Kijk naar Max in Bahrein, die eerste dag. Dat gat van 1,1 seconde zei misschien niet alles, maar vertelde toen al wel dat hij toen meteen lekker in die RB20 zat. Dat is erg belangrijk als coureur, want je wilt het ook een beetje naar de zin hebben en een goed gevoel krijgen. Het zijn voor iedereen lange dagen, niet altijd heel spectaculair. Ja, je doet je werk en wat het team wil. Zo kom je samen natuurlijk vooruit. Maar de ene coureur heeft meer met testen dan de andere. Ik heb er zelf na twee of drie dagen altijd wel weer genoeg van. Want uiteindelijk wil je als coureur vooral racen.  
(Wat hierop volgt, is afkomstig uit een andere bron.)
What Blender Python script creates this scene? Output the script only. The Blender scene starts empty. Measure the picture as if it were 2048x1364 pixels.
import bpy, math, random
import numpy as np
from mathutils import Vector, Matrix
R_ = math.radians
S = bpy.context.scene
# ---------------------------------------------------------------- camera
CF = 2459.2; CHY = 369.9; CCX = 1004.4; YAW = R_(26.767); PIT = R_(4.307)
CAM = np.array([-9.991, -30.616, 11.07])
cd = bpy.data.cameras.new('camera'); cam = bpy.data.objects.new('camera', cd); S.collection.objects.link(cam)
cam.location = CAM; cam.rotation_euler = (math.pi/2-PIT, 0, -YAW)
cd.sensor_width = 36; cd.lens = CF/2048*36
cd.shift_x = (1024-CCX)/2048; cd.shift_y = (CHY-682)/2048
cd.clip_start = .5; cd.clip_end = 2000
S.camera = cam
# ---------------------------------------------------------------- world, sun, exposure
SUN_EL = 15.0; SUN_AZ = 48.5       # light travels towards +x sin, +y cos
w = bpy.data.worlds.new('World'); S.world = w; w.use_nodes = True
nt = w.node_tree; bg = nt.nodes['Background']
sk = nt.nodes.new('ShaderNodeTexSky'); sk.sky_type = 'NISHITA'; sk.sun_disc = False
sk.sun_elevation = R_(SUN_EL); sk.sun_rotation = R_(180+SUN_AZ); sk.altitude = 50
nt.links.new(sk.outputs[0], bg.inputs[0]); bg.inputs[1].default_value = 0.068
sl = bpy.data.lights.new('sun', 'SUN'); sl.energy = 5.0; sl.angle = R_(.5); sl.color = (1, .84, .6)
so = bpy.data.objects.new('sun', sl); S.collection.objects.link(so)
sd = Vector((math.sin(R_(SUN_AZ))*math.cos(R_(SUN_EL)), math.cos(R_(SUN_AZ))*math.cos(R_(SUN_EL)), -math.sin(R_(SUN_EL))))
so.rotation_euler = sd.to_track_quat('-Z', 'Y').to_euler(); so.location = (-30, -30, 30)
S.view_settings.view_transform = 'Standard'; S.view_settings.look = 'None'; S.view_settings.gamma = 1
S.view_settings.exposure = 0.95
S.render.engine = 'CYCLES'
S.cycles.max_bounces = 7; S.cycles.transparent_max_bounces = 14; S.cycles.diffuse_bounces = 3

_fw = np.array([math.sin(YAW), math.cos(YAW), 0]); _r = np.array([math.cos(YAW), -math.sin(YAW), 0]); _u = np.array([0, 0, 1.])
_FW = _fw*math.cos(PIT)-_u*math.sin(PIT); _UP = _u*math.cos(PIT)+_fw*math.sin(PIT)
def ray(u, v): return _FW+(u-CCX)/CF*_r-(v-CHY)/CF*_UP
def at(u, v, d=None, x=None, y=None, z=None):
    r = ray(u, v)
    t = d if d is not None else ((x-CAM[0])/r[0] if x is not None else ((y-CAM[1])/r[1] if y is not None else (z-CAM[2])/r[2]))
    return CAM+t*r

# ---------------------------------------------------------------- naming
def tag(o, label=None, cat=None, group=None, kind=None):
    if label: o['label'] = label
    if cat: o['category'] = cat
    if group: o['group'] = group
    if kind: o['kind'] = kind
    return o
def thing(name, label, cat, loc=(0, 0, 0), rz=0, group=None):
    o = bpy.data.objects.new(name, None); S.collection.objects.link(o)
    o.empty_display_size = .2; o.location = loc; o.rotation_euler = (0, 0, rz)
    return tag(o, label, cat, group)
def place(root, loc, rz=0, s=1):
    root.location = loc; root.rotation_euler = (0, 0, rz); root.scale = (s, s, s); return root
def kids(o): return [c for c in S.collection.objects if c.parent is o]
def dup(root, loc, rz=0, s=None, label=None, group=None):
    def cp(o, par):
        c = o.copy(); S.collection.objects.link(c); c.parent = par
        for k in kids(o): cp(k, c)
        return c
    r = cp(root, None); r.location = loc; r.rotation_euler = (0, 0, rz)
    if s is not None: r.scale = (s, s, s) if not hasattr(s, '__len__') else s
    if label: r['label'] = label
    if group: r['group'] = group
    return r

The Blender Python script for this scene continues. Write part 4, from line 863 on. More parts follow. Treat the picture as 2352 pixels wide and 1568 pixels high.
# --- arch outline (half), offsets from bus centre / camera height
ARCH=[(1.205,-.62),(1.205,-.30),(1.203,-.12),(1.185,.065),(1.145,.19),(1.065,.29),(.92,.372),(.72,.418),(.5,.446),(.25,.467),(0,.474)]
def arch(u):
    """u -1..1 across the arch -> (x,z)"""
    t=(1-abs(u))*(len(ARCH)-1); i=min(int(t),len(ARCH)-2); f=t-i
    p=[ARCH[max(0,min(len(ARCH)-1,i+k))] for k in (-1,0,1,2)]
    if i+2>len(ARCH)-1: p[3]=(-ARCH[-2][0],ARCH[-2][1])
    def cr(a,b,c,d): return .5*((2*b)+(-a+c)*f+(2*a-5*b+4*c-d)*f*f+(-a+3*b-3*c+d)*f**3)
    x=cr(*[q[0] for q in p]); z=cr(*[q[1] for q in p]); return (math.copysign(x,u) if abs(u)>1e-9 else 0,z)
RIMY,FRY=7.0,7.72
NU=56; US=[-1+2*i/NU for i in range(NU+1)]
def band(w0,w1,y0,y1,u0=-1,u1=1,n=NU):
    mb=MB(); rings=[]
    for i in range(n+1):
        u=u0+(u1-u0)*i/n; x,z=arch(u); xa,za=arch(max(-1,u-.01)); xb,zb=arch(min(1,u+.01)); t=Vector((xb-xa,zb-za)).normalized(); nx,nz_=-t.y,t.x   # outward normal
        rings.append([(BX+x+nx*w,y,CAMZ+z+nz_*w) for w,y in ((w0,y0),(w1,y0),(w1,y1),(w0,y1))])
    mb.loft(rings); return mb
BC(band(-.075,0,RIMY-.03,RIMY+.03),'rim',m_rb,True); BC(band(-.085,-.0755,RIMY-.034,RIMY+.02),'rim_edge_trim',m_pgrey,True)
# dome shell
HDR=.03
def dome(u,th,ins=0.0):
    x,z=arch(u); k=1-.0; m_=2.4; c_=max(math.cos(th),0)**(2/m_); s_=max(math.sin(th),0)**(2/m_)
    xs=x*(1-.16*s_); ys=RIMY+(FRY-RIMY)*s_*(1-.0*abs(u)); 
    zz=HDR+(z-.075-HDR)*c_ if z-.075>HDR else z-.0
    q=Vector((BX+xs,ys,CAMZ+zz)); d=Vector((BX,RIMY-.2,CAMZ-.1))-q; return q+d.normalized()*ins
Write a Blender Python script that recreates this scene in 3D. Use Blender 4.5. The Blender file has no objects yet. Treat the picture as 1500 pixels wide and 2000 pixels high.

Reken maar dat Max dat met Red Bull dit seizoen weer met plezier gaat doen. En met succes.

Hoewel de eerste paar races nog niet alles zeggen over de verhoudingen erachter, verwacht ik McLaren als tweede team en daarbij maken Ferrari, Mercedes en Aston Martin het feest in de top dit jaar compleet. En een tegenvaller? Dat wordt Alpine, dat is nou echt een nietszeggend team.

Maar goed: het testen, het praten over verwachtingen, het uitproberen – het is klaar. In mijn eigen klassen was het racen al begonnen, in de Formule 1 nu ook weer. Heerlijk!’

Robin Frijns was F1-testcoureur bij Sauber en Caterham. In 2021 won hij de 24 uur van Le Mans. Dit jaar is hij fabrieksrijder van BMW in het WEC en rijdt hij namens Envision in de Formule E.